Given exercise:
Repeat each line exactly as it is written.

####

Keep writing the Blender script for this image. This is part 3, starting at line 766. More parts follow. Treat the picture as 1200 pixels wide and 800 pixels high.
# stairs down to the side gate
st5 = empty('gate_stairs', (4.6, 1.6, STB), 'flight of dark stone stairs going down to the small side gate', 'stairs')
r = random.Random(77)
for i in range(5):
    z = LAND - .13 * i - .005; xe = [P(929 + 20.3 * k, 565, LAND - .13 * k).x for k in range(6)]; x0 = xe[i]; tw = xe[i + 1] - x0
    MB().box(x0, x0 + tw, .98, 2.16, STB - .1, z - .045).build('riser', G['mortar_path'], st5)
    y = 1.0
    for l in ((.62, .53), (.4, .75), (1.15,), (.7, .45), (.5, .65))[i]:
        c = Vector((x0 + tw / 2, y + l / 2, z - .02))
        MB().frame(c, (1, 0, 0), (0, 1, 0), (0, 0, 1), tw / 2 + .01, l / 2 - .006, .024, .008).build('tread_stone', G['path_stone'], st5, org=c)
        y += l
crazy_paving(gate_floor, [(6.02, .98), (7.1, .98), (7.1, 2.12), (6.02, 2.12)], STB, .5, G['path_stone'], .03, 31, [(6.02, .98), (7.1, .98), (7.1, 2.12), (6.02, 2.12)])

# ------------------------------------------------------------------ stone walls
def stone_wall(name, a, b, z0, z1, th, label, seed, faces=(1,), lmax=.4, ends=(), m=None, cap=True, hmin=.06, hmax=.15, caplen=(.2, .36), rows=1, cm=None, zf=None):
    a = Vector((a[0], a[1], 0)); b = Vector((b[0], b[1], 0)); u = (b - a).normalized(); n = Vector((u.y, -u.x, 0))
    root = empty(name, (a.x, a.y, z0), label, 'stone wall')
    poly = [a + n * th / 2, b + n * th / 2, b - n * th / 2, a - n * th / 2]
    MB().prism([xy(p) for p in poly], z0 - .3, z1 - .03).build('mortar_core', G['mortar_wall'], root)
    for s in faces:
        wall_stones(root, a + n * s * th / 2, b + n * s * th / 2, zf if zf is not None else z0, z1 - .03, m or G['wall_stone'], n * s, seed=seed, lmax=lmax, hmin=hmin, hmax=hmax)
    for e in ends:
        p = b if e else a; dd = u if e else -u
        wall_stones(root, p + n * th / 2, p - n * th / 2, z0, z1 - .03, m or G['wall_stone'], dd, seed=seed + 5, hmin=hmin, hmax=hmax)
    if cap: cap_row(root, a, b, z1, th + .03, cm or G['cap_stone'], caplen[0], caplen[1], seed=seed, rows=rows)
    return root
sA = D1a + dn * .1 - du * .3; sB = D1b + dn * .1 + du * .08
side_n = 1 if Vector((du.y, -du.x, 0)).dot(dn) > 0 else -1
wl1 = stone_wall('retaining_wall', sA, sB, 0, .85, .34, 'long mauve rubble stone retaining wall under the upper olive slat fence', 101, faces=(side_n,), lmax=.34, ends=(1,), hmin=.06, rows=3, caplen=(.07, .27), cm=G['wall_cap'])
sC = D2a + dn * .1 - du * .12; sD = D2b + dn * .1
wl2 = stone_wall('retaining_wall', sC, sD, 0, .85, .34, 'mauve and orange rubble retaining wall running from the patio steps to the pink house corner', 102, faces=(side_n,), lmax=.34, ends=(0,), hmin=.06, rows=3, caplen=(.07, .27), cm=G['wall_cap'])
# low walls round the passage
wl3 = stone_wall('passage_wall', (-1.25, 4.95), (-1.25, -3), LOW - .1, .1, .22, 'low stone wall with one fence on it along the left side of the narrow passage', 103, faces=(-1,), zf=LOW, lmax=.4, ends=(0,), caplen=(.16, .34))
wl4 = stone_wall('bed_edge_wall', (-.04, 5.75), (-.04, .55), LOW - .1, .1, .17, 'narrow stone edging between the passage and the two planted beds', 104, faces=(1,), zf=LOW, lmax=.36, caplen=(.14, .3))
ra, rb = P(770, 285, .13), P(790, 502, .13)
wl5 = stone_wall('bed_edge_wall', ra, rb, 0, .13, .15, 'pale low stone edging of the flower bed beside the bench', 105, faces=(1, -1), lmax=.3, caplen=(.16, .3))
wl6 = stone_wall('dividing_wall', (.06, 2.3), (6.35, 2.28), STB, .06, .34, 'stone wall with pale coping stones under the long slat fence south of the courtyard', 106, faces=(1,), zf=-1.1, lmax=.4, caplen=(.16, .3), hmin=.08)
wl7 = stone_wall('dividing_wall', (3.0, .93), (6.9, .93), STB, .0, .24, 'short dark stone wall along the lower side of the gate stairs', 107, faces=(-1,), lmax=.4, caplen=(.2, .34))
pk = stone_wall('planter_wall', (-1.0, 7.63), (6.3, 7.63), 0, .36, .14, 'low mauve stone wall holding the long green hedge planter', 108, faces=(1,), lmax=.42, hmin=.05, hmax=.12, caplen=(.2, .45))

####

Full response:
Keep writing the Blender script for this image. This is part 3, starting at line 766. More parts follow. Treat the picture as 1200 pixels wide and 800 pixels high.
# stairs down to the side gate
st5 = empty('gate_stairs', (4.6, 1.6, STB), 'flight of dark stone stairs going down to the small side gate', 'stairs')
r = random.Random(77)
for i in range(5):
    z = LAND - .13 * i - .005; xe = [P(929 + 20.3 * k, 565, LAND - .13 * k).x for k in range(6)]; x0 = xe[i]; tw = xe[i + 1] - x0
    MB().box(x0, x0 + tw, .98, 2.16, STB - .1, z - .045).build('riser', G['mortar_path'], st5)
    y = 1.0
    for l in ((.62, .53), (.4, .75), (1.15,), (.7, .45), (.5, .65))[i]:
        c = Vector((x0 + tw / 2, y + l / 2, z - .02))
        MB().frame(c, (1, 0, 0), (0, 1, 0), (0, 0, 1), tw / 2 + .01, l / 2 - .006, .024, .008).build('tread_stone', G['path_stone'], st5, org=c)
        y += l
crazy_paving(gate_floor, [(6.02, .98), (7.1, .98), (7.1, 2.12), (6.02, 2.12)], STB, .5, G['path_stone'], .03, 31, [(6.02, .98), (7.1, .98), (7.1, 2.12), (6.02, 2.12)])

# ------------------------------------------------------------------ stone walls
def stone_wall(name, a, b, z0, z1, th, label, seed, faces=(1,), lmax=.4, ends=(), m=None, cap=True, hmin=.06, hmax=.15, caplen=(.2, .36), rows=1, cm=None, zf=None):
    a = Vector((a[0], a[1], 0)); b = Vector((b[0], b[1], 0)); u = (b - a).normalized(); n = Vector((u.y, -u.x, 0))
    root = empty(name, (a.x, a.y, z0), label, 'stone wall')
    poly = [a + n * th / 2, b + n * th / 2, b - n * th / 2, a - n * th / 2]
    MB().prism([xy(p) for p in poly], z0 - .3, z1 - .03).build('mortar_core', G['mortar_wall'], root)
    for s in faces:
        wall_stones(root, a + n * s * th / 2, b + n * s * th / 2, zf if zf is not None else z0, z1 - .03, m or G['wall_stone'], n * s, seed=seed, lmax=lmax, hmin=hmin, hmax=hmax)
    for e in ends:
        p = b if e else a; dd = u if e else -u
        wall_stones(root, p + n * th / 2, p - n * th / 2, z0, z1 - .03, m or G['wall_stone'], dd, seed=seed + 5, hmin=hmin, hmax=hmax)
    if cap: cap_row(root, a, b, z1, th + .03, cm or G['cap_stone'], caplen[0], caplen[1], seed=seed, rows=rows)
    return root
sA = D1a + dn * .1 - du * .3; sB = D1b + dn * .1 + du * .08
side_n = 1 if Vector((du.y, -du.x, 0)).dot(dn) > 0 else -1
wl1 = stone_wall('retaining_wall', sA, sB, 0, .85, .34, 'long mauve rubble stone retaining wall under the upper olive slat fence', 101, faces=(side_n,), lmax=.34, ends=(1,), hmin=.06, rows=3, caplen=(.07, .27), cm=G['wall_cap'])
sC = D2a + dn * .1 - du * .12; sD = D2b + dn * .1
wl2 = stone_wall('retaining_wall', sC, sD, 0, .85, .34, 'mauve and orange rubble retaining wall running from the patio steps to the pink house corner', 102, faces=(side_n,), lmax=.34, ends=(0,), hmin=.06, rows=3, caplen=(.07, .27), cm=G['wall_cap'])
# low walls round the passage
wl3 = stone_wall('passage_wall', (-1.25, 4.95), (-1.25, -3), LOW - .1, .1, .22, 'low stone wall with one fence on it along the left side of the narrow passage', 103, faces=(-1,), zf=LOW, lmax=.4, ends=(0,), caplen=(.16, .34))
wl4 = stone_wall('bed_edge_wall', (-.04, 5.75), (-.04, .55), LOW - .1, .1, .17, 'narrow stone edging between the passage and the two planted beds', 104, faces=(1,), zf=LOW, lmax=.36, caplen=(.14, .3))
ra, rb = P(770, 285, .13), P(790, 502, .13)
wl5 = stone_wall('bed_edge_wall', ra, rb, 0, .13, .15, 'pale low stone edging of the flower bed beside the bench', 105, faces=(1, -1), lmax=.3, caplen=(.16, .3))
wl6 = stone_wall('dividing_wall', (.06, 2.3), (6.35, 2.28), STB, .06, .34, 'stone wall with pale coping stones under the long slat fence south of the courtyard', 106, faces=(1,), zf=-1.1, lmax=.4, caplen=(.16, .3), hmin=.08)
wl7 = stone_wall('dividing_wall', (3.0, .93), (6.9, .93), STB, .0, .24, 'short dark stone wall along the lower side of the gate stairs', 107, faces=(-1,), lmax=.4, caplen=(.2, .34))
pk = stone_wall('planter_wall', (-1.0, 7.63), (6.3, 7.63), 0, .36, .14, 'low mauve stone wall holding the long green hedge planter', 108, faces=(1,), lmax=.42, hmin=.05, hmax=.12, caplen=(.2, .45))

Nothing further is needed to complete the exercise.